Understand, this is not yet a done deal. The $500 for tier 6 is not only way under the average, it is below the minimum in real sq footage for that tier. If you think this is out of line, show up and stand on your hind legs and say so, but time is short.

It has been said, and I would agree, this should have been started many years ago. Now think back 5, 10 years. How many voters would have howled at the moon about unnecessary taxes? Fiscally responsible, yes; but I don't believe it would have been politically possible. Reality now is, we are staring at a short deadline. If we don't have something going by the New Year, it's likely TCEQ and EPA will move us from 305B (watch list) to 303B. Then they just walk in and tell us "You will do X, Y, and Z". They might let us decide how to pay for it.
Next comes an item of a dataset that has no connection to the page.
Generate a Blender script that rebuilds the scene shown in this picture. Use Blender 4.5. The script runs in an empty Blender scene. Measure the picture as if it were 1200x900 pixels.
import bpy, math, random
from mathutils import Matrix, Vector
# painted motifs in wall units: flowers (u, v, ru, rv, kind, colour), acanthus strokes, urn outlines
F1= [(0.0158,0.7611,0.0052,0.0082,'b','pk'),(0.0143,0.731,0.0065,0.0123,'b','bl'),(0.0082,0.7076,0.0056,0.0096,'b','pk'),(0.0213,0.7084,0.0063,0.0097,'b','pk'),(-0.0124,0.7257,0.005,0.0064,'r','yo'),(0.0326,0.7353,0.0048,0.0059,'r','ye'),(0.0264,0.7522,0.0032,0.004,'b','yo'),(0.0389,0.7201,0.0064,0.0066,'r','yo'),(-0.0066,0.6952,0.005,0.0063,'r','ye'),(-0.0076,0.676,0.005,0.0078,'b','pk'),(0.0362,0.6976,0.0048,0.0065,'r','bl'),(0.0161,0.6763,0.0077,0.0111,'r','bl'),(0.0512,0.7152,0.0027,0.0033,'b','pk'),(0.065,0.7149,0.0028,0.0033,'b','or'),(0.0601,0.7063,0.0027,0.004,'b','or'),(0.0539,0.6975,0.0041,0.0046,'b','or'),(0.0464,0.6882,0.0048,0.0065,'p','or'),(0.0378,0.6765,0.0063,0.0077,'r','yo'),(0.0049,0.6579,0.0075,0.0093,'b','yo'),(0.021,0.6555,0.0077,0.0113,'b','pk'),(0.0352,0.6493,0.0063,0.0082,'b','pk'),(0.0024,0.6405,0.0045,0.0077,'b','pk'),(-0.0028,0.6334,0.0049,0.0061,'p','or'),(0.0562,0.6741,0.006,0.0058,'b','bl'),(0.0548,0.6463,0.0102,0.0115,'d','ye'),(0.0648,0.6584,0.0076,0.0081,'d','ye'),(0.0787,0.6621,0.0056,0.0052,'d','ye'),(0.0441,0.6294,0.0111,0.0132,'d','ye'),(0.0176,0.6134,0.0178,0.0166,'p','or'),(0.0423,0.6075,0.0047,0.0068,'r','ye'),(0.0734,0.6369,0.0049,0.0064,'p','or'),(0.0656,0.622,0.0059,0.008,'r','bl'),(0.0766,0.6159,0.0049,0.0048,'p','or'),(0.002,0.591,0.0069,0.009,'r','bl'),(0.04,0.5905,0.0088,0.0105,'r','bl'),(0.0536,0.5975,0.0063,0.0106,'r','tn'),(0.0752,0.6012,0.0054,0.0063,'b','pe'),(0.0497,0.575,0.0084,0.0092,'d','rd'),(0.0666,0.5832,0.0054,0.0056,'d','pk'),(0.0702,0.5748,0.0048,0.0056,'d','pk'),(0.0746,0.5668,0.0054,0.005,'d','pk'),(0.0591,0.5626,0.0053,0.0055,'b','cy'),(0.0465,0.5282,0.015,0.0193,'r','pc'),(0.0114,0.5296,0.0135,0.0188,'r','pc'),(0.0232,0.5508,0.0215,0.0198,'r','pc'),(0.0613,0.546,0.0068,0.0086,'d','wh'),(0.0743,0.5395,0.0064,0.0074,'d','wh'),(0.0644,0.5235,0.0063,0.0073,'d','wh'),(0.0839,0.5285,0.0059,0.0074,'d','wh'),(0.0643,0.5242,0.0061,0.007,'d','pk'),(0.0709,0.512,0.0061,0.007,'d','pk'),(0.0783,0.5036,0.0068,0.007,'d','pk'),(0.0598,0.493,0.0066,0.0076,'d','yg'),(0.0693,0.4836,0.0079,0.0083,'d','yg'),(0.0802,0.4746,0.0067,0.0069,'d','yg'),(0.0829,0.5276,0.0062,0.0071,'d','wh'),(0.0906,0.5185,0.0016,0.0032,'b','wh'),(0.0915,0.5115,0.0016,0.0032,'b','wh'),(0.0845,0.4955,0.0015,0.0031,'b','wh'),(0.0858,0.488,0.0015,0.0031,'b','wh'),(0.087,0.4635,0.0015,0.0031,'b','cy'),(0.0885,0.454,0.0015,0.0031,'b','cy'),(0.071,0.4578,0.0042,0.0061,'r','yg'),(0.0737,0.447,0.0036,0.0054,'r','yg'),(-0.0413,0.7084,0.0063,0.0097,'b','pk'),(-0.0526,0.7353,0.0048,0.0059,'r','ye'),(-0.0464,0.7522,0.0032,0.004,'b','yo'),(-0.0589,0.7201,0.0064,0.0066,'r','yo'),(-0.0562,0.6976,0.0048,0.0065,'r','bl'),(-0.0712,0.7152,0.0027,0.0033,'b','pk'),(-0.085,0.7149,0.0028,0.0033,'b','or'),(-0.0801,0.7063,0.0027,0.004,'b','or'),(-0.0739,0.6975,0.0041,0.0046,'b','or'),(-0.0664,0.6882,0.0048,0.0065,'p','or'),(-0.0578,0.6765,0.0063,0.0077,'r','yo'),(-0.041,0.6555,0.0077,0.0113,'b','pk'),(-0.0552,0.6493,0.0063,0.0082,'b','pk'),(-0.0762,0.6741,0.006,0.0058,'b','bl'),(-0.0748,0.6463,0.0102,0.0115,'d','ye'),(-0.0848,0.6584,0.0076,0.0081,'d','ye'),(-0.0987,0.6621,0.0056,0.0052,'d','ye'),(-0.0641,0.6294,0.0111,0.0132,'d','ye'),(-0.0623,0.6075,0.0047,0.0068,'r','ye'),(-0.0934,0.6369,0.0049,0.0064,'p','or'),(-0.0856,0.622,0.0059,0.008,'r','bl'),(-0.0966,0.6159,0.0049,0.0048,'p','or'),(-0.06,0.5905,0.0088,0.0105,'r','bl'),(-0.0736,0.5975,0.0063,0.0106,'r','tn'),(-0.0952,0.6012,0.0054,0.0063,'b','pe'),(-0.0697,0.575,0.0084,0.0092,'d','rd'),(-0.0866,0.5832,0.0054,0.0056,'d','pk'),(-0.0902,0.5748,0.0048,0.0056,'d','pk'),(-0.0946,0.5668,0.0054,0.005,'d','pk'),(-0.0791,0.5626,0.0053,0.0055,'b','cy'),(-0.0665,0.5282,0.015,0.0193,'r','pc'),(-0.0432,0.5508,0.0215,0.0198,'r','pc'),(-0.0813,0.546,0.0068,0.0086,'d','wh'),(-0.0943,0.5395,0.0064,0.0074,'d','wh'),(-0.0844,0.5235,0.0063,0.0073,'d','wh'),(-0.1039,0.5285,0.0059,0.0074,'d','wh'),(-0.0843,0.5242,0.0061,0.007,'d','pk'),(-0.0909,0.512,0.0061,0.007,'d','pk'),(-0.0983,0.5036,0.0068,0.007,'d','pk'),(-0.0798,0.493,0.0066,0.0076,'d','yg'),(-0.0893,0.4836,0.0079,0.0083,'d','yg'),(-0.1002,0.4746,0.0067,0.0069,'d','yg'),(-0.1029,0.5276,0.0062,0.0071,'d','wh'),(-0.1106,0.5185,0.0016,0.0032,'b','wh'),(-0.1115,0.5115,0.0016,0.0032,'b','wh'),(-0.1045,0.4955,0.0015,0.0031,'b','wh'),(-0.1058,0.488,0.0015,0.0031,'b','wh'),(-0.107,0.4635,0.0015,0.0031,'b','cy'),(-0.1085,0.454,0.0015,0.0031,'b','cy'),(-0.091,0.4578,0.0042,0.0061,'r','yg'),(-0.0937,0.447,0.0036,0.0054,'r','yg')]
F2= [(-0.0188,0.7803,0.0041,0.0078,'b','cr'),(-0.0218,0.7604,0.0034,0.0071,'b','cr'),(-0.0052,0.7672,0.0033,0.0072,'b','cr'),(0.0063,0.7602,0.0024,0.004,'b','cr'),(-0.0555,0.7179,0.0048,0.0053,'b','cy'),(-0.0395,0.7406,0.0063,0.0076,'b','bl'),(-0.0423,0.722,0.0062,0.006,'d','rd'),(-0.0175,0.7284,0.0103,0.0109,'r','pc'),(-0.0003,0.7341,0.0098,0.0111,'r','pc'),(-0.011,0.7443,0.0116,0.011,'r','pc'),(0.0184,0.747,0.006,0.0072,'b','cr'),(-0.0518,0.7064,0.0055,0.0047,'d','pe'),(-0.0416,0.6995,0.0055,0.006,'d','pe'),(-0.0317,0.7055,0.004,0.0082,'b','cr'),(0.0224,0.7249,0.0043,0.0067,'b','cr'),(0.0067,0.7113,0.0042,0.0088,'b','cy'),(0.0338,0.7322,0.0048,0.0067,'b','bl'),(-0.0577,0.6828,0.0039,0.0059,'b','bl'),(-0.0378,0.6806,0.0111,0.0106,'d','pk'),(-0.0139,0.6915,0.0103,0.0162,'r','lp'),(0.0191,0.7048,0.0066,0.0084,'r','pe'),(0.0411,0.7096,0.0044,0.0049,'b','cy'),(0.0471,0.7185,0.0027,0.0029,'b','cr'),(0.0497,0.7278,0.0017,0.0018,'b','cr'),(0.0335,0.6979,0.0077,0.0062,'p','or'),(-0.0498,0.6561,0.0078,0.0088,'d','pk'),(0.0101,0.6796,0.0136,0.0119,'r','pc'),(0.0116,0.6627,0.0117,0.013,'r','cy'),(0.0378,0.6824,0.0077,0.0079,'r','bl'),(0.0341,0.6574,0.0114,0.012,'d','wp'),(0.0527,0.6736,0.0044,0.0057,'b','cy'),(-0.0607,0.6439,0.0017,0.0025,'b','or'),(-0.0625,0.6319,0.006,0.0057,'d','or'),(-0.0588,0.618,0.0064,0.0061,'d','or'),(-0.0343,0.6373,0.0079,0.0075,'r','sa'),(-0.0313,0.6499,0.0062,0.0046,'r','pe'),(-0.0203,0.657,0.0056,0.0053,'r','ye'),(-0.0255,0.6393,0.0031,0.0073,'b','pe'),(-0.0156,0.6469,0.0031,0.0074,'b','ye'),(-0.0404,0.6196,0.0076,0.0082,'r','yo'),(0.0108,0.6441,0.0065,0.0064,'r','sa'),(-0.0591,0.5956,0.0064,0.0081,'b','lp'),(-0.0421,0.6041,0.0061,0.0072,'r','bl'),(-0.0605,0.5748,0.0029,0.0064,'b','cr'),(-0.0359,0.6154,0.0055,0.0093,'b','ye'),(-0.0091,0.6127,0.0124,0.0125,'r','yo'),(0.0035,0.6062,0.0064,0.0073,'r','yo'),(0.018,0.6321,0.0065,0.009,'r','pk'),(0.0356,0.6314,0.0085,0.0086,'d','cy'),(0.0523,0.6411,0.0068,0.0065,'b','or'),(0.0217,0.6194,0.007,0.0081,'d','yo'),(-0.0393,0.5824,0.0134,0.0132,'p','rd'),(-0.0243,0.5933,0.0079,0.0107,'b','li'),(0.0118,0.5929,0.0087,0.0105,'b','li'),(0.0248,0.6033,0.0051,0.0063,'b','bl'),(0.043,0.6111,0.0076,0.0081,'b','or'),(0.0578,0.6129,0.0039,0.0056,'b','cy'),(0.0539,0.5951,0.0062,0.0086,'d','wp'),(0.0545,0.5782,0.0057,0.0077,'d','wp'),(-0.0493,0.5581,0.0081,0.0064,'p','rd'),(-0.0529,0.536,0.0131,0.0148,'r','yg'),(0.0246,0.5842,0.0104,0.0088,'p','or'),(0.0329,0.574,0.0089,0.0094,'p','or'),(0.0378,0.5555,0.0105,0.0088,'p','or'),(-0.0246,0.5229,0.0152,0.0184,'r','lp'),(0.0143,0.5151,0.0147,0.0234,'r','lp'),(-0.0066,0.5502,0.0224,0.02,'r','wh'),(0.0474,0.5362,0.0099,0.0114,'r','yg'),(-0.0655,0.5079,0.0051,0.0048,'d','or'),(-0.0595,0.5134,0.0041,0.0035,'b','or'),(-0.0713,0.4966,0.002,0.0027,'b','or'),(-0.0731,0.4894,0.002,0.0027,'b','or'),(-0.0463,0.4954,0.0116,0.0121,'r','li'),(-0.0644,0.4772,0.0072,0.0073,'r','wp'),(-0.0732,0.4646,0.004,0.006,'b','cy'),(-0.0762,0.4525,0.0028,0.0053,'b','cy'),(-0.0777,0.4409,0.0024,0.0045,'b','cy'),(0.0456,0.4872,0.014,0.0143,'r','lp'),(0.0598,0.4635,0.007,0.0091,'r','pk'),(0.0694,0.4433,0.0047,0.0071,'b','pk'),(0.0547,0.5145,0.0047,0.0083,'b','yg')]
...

If they're in a good mood, but they seldom are. If you have a better plan, share it with us quickly.


  1. As an interesting point of reference, if you go look in Abilene's budget, you will find that they are budgeting $1,865,260 on storm water. Section III page 82.

  2. Well, that's about right. Of the $2.9 million annual budget, about $1 million is for associated capital projects. An example is a trio of projects for San Angelo Draw here on the east side. $4+ for a detention dam behind Producer's and elevating two intersections that regularly flood in heavy rain.

    I was suggesting back in March the city ought to present two plans: one the actual mandates without the capital projects NOT mandated; and another with all the bells and whistles. They trimmed the "bells and whistles" from 50-odd to 30some, but $1 million of $2.9 is optional.

    Neither TEQC or EPA give a hoot if drivers are inconvenienced, they want us to take a lot of expensive steps to assure that however much water runs into the river is cleaner.

    Sounds like Abilene opted out of bells and whistles.